Di fronte a questa dispersione e dislocazione dei poteri, non può essere sorprendente la sensazione che l’idea stessa di Stato nazionale si sgretoli e con essa il tradizionale modo di intendere tutti i comparti dell’apparato istituzionale. Questo finisce per vivere in un mondo che non ne vede più quella forte funzione di traino economico, sociale e civile sulla quale lo Stato nazionale era stato creato e via via calibrato. E gli stessi fallimenti in sequenza dei tentativi di riforma costituzionale sono verosimilmente da attribuire a questa caduta di ruolo complessivo, con una conseguente tendenza delle istituzioni ad appiattirsi sulla propria progressiva insignificanza, quasi in un inconscio suicidio.
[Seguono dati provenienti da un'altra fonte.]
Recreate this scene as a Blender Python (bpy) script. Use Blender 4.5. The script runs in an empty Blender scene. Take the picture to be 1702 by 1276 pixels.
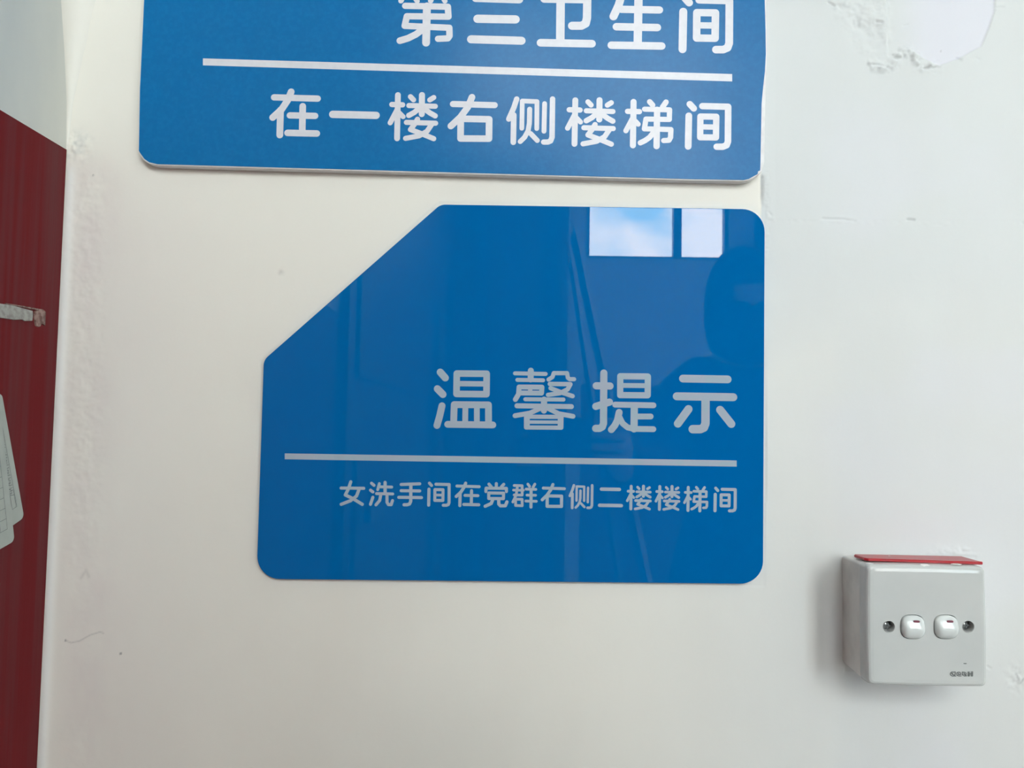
import bpy, bmesh, math, random
import numpy as np
from mathutils import Vector, Matrix
S = bpy.context.scene
COL = S.collection
PI = math.pi

# ------------------------------------------------------------------ camera
F = 1278.0                     # focal length in pixels of the 1702 x 1276 frame
CX, CY = 851.0, 638.0
VX, VY = 872.0, 705.0          # where the wall's normal meets the picture
CAM = Vector((0.0, -0.62, 1.22))
n = Vector(((VX-CX)/F, -(VY-CY)/F, -1.0)).normalized()      # world +Y in camera space
u = Vector((0.0165, 1.0, 0.0)); u = (u - n*u.dot(n)).normalized()   # world +Z in camera space
r = n.cross(u).normalized()                                  # world +X in camera space
R = Matrix((r, n, u))                                        # camera -> world rotation (rows)
cam = bpy.data.cameras.new('camera')
cam.sensor_width = 36.0; cam.lens = F/1702.0*36.0; cam.clip_start = 0.01; cam.clip_end = 200
camo = bpy.data.objects.new('camera', cam); COL.objects.link(camo)
camo.matrix_world = Matrix.Translation(CAM) @ R.to_4x4()
S.camera = camo

def ray(px, py): return R @ Vector(((px-CX)/F, -(py-CY)/F, -1.0))
def at(px, py, Y=0.0):
    d = ray(px, py); return CAM + d*((Y-CAM.y)/d.y)
def at_x(px, py, X):
    d = ray(px, py); return CAM + d*((X-CAM.x)/d.x)

# ------------------------------------------------------------------ sky, light, exposure
S.view_settings.view_transform = 'Standard'; S.view_settings.look = 'None'
S.view_settings.gamma = 1.0; S.view_settings.use_curve_mapping = False
S.view_settings.exposure = 1.0
W = bpy.data.worlds.new('sky'); S.world = W; W.use_nodes = True
nt = W.node_tree; nt.nodes.clear()
def N(t, kind, **kw):
    nd = t.nodes.new(kind)
    for k, v in kw.items(): setattr(nd, k, v)
    return nd
out = N(nt, 'ShaderNodeOutputWorld'); bg = N(nt, 'ShaderNodeBackground'); tc = N(nt, 'ShaderNodeTexCoord')
ns = N(nt, 'ShaderNodeTexNoise'); ns.inputs['Scale'].default_value = 5.0; ns.inputs['Detail'].default_value = 6
ns.inputs['Distortion'].default_value = 1.4
rp = N(nt, 'ShaderNodeValToRGB'); rp.color_ramp.elements[0].position = 0.36; rp.color_ramp.elements[0].color = (0.36, 0.64, 0.84, 1)
rp.color_ramp.elements[1].position = 0.54; rp.color_ramp.elements[1].color = (1.0, 0.965, 0.90, 1)
sx = N(nt, 'ShaderNodeSeparateXYZ'); gt = N(nt, 'ShaderNodeMath', operation='GREATER_THAN'); gt.inputs[1].default_value = 0.0
mx = N(nt, 'ShaderNodeMix', data_type='RGBA'); mx.inputs[6].default_value = (0.16, 0.15, 0.13, 1)
nt.links.new(tc.outputs['Generated'], ns.inputs['Vector']); nt.links.new(ns.outputs['Fac'], rp.inputs['Fac'])
nt.links.new(tc.outputs['Generated'], sx.inputs[0]); nt.links.new(sx.outputs['Z'], gt.inputs[0])
nt.links.new(gt.outputs[0], mx.inputs[0]); nt.links.new(rp.outputs['Color'], mx.inputs[7])
nt.links.new(mx.outputs[2], bg.inputs['Color']); bg.inputs['Strength'].default_value = 9.4
nt.links.new(bg.outputs[0], out.inputs['Surface'])

ROOM = dict(x0=-0.383, x1=2.7, y0=-3.5, y1=0.0, z1=3.8)
WINS_F = [(0.315, 1.09, 2.12, 3.65), (1.48, 2.6, 0.75, 3.65), (-0.36, 0.27, 2.80, 3.65)]   # x0,x1,z0,z1 of the openings in wall_front; all but the first are added for light
WIN_R = (-3.3, -2.3, 0.05, 3.65)         # y0,y1,z0,z1 of the opening in wall_right, an unseen window added for side light
def portal(name, loc, rot, sx_, sy_):
    l = bpy.data.lights.new(name, 'AREA'); l.shape = 'RECTANGLE'; l.size = sx_; l.size_y = sy_; l.energy = 1.0
    l.cycles.is_portal = True
    o = bpy.data.objects.new(name, l); o.location = loc; o.rotation_euler = rot; COL.objects.link(o)
for w_ in WINS_F: portal('daylight_portal', ((w_[0]+w_[1])/2, ROOM['y0']-0.03, (w_[2]+w_[3])/2), (PI/2, 0, 0), w_[1]-w_[0], w_[3]-w_[2])
portal('daylight_portal', (ROOM['x1']+0.03, (WIN_R[0]+WIN_R[1])/2, (WIN_R[2]+WIN_R[3])/2), (PI/2, 0, PI/2), WIN_R[1]-WIN_R[0], WIN_R[3]-WIN_R[2])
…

Qualcuno si troverà a reagire polemicamente all’insistito termine di suicidio delle istituzioni. Si negherà che la regressione sia reale; si daranno colpe sostanziali alla politica e ai suoi errori di questi ultimi anni; si rilancerà volontaristicamente quel clericalismo legalitario che spesso nasconde il disprezzo per la realtà; magari addirittura si sospetterà che con un indebito catastrofismo istituzionale si vogliano contrastare le magnifiche intenzioni di riforma perseguite dai possessori pro tempore del potere.
A chi avanza queste riserve si può solo rispondere con una breve presentazione di ciò che è avvenuto e sta avvenendo nel panorama istituzionale italiano.
È anzitutto in corso uno svuotamento delle sedi classiche di partecipazione istituzionale ai vari livelli: in pratica, non esiste più la vita dei consigli comunali, provinciali e regionali, ridotti a mere comparse dell’attività e dell’attivismo personale del sindaco, del presidente della provincia, del presidente-governatore della regione; e anche il Parlamento nazionale sacrifica la propria dialettica interna alla spietata “blindatura” dei provvedimenti di un governo teso a dimostrare la sua incisività programmatica e decisionale.
Questo restringimento del respiro interno delle istituzioni “rappresentative” porta effetti pericolosi nei processi, necessari e da tutti voluti, di redistribuzione dei poteri pubblici verso la periferia del sistema. Le spinte al decentramento amministrativo e le riforme del Titolo V della Costituzione sembrano tutte impoverirsi in una sorta di “sindacalismo istituzionale”, dove ogni governatore, presidente, o sindaco contratta con gli altri omologhi o con i vertici nazionali la possibile ripartizione delle competenze, senza alcuna attenzione alla vitalità interna delle istituzioni che dovrebbero poi gestirle.
La concentrazione sulla devolution e il disinteresse verso il ben più importante e strutturale processo della cosiddetta “devolution della devolution” (per arrivare ad una reale architettura distribuita delle responsabilità pubbliche) sono il segnale di un pericoloso scivolamento nello slabbramento del tessuto istituzionale ai vari livelli.